Monday, December 7th, 2009

The M.B.A. Wasteland – Ruminations On Making Money, Shareholder Value, And Jack Welch — a DECENT PROFIT e-Doc Review

The M.B.A. Wasteland – Ruminations On Making Money, Shareholder Value, And Jack Welch — a DECENT PROFIT e-Doc Overview

Amidst the continuing press by hundreds of thousands of B-School students to achieve the much-desired Masters of Business Administration (M.B.A.) degree, John Nirenberg believes that many, if not all, of these students should take pause and ask, “Why?” Nirenberg, who has taught many M.B.A. students during his illustrious career, comments in this article that he used to ask students why they were pursuing a degree in this field.
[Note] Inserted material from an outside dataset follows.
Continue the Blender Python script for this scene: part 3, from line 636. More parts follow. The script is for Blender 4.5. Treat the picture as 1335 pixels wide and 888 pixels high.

He says that what he heard repeatedly from the students was: “I want to make money, get a good job.” And thus, in this article, he examines the modern mindset of M.B.A. students by examining the legacy of the corporate icon that so many M. B. A. students worship, Jack Welch of General Electric fame. Is this hero worship healthy? Nirenberg, Chair of the Leadership and Personal Development Department at Shinawatra University in Bangkok, Thailand, has profound doubts. Nirenberg is also the author of Global Leadership, Power Tools, and The Living Organization. This e-Doc is published by BrownHerron Publishing, with permission.